- **Raw data**:
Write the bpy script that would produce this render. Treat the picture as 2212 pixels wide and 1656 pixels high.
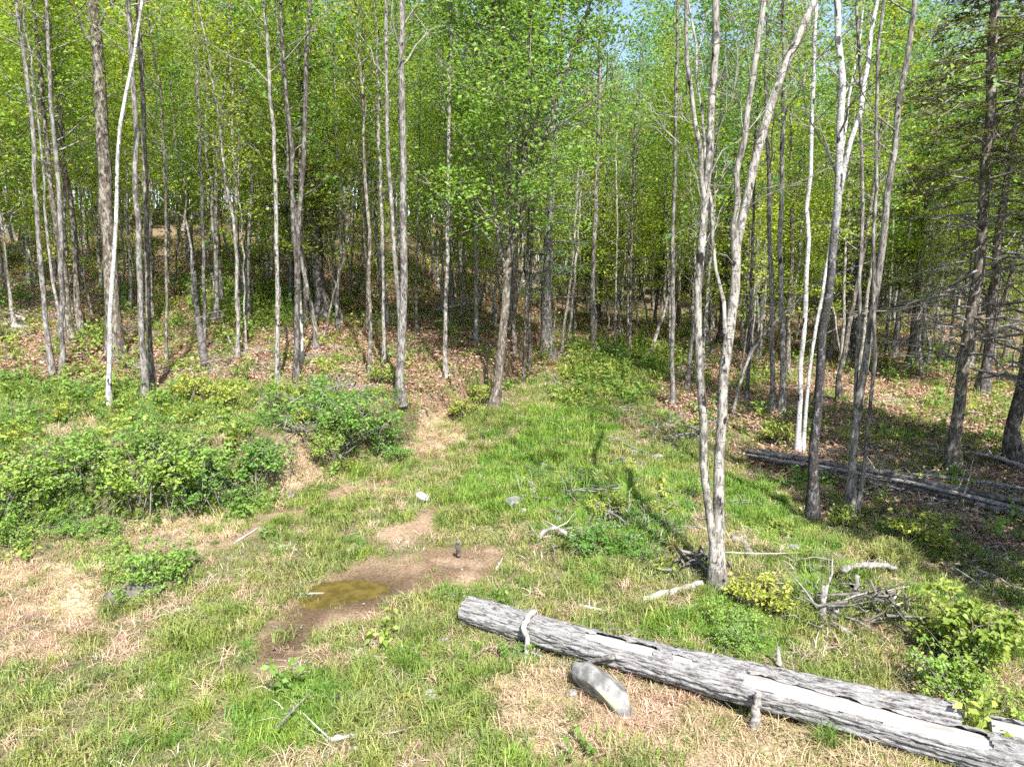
import bpy, bmesh, math, random
import numpy as np
from mathutils import Vector

for o in list(bpy.data.objects):
    bpy.data.objects.remove(o)
SC = bpy.context.scene
COL = SC.collection
PI = math.pi

# ------------------------------------------------------------------ camera, sky, sun, exposure
CAM_H, PITCH, FPX = 4.5, math.radians(10.0), 692.0
cam_d = bpy.data.cameras.new('camera')
cam_d.sensor_width = 36.0
cam_d.lens = 36.0 * FPX / 1024.0
cam_d.clip_end = 2000.0
cam = bpy.data.objects.new('camera', cam_d)
cam.location = (0, 0, CAM_H)
cam.rotation_euler = (PI / 2 - PITCH, 0, 0)
COL.objects.link(cam)
SC.camera = cam

SUN_EL = math.radians(50)
SUN_H = Vector((0.30, -0.954, 0)).normalized()
SUN_V = Vector((SUN_H.x * math.cos(SUN_EL), SUN_H.y * math.cos(SUN_EL), math.sin(SUN_EL)))
world = bpy.data.worlds.new('World')
SC.world = world
world.use_nodes = True
wn = world.node_tree
wn.nodes.clear()
w_out = wn.nodes.new('ShaderNodeOutputWorld')
w_bg = wn.nodes.new('ShaderNodeBackground')
w_sky = wn.nodes.new('ShaderNodeTexSky')
w_sky.sky_type = 'NISHITA'
w_sky.sun_disc = False
w_sky.sun_elevation = SUN_EL
w_sky.sun_rotation = math.atan2(SUN_H.x, SUN_H.y)
w_sky.dust_density = 1.2
w_bg.inputs['Strength'].default_value = 0.12
wn.links.new(w_sky.outputs[0], w_bg.inputs['Color'])
wn.links.new(w_bg.outputs[0], w_out.inputs['Surface'])
sun_d = bpy.data.lights.new('sun', 'SUN')
sun_d.energy = 5.0
sun_d.angle = math.radians(0.53)
sun_d.color = (1.0, 0.975, 0.94)
sun = bpy.data.objects.new('sun', sun_d)
sun.rotation_euler = SUN_V.to_track_quat('Z', 'Y').to_euler()
sun.location = (5, -10, 30)
COL.objects.link(sun)
SC.view_settings.view_transform = 'Standard'
SC.view_settings.look = 'None'
SC.view_settings.gamma = 1.0
SC.view_settings.use_curve_mapping = False
SC.view_settings.exposure = 1.35
SC.render.engine = 'CYCLES'
cy = SC.cycles
cy.max_bounces = 4
cy.diffuse_bounces = 3
cy.use_adaptive_sampling = True
cy.adaptive_threshold = 0.03
cy.glossy_bounces = 2
cy.transmission_bounces = 4
cy.transparent_max_bounces = 6
cy.use_denoising = False
cy.sample_clamp_indirect = 6.0

# ------------------------------------------------------------------ noise, terrain, pixel rays
def _h(ix, iy, s):
    n = (ix.astype(np.int64) * 374761393 + iy.astype(np.int64) * 668265263 + s * 1442695041) & 0x7fffffff
    n = ((n ^ (n >> 13)) * 1274126177) & 0x7fffffff
    n = ((n ^ (n >> 15)) * 2246822519) & 0x7fffffff
    return ((n ^ (n >> 16)) & 0xffff) / 65535.0

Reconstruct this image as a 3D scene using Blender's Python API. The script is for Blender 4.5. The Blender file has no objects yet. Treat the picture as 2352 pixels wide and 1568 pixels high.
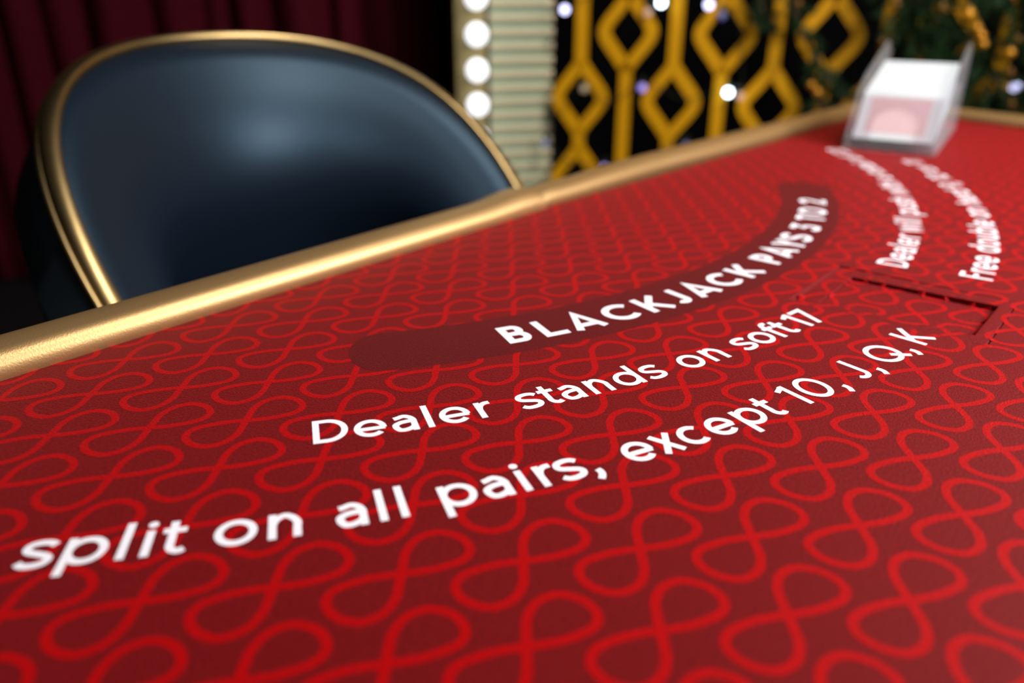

- **Instructions for the task**:
Word for word, quote the lines above. Omit the pictures.

- **Written response**:
Write the bpy script that would produce this render. Treat the picture as 2212 pixels wide and 1656 pixels high.
import bpy, bmesh, math, random
import numpy as np
from mathutils import Vector

for o in list(bpy.data.objects):
    bpy.data.objects.remove(o)
SC = bpy.context.scene
COL = SC.collection
PI = math.pi

# ------------------------------------------------------------------ camera, sky, sun, exposure
CAM_H, PITCH, FPX = 4.5, math.radians(10.0), 692.0
cam_d = bpy.data.cameras.new('camera')
cam_d.sensor_width = 36.0
cam_d.lens = 36.0 * FPX / 1024.0
cam_d.clip_end = 2000.0
cam = bpy.data.objects.new('camera', cam_d)
cam.location = (0, 0, CAM_H)
cam.rotation_euler = (PI / 2 - PITCH, 0, 0)
COL.objects.link(cam)
SC.camera = cam

SUN_EL = math.radians(50)
SUN_H = Vector((0.30, -0.954, 0)).normalized()
SUN_V = Vector((SUN_H.x * math.cos(SUN_EL), SUN_H.y * math.cos(SUN_EL), math.sin(SUN_EL)))
world = bpy.data.worlds.new('World')
SC.world = world
world.use_nodes = True
wn = world.node_tree
wn.nodes.clear()
w_out = wn.nodes.new('ShaderNodeOutputWorld')
w_bg = wn.nodes.new('ShaderNodeBackground')
w_sky = wn.nodes.new('ShaderNodeTexSky')
w_sky.sky_type = 'NISHITA'
w_sky.sun_disc = False
w_sky.sun_elevation = SUN_EL
w_sky.sun_rotation = math.atan2(SUN_H.x, SUN_H.y)
w_sky.dust_density = 1.2
w_bg.inputs['Strength'].default_value = 0.12
wn.links.new(w_sky.outputs[0], w_bg.inputs['Color'])
wn.links.new(w_bg.outputs[0], w_out.inputs['Surface'])
sun_d = bpy.data.lights.new('sun', 'SUN')
sun_d.energy = 5.0
sun_d.angle = math.radians(0.53)
sun_d.color = (1.0, 0.975, 0.94)
sun = bpy.data.objects.new('sun', sun_d)
sun.rotation_euler = SUN_V.to_track_quat('Z', 'Y').to_euler()
sun.location = (5, -10, 30)
COL.objects.link(sun)
SC.view_settings.view_transform = 'Standard'
SC.view_settings.look = 'None'
SC.view_settings.gamma = 1.0
SC.view_settings.use_curve_mapping = False
SC.view_settings.exposure = 1.35
SC.render.engine = 'CYCLES'
cy = SC.cycles
cy.max_bounces = 4
cy.diffuse_bounces = 3
cy.use_adaptive_sampling = True
cy.adaptive_threshold = 0.03
cy.glossy_bounces = 2
cy.transmission_bounces = 4
cy.transparent_max_bounces = 6
cy.use_denoising = False
cy.sample_clamp_indirect = 6.0

# ------------------------------------------------------------------ noise, terrain, pixel rays
def _h(ix, iy, s):
    n = (ix.astype(np.int64) * 374761393 + iy.astype(np.int64) * 668265263 + s * 1442695041) & 0x7fffffff
    n = ((n ^ (n >> 13)) * 1274126177) & 0x7fffffff
    n = ((n ^ (n >> 15)) * 2246822519) & 0x7fffffff
    return ((n ^ (n >> 16)) & 0xffff) / 65535.0

Reconstruct this image as a 3D scene using Blender's Python API. The script is for Blender 4.5. The Blender file has no objects yet. Treat the picture as 2352 pixels wide and 1568 pixels high.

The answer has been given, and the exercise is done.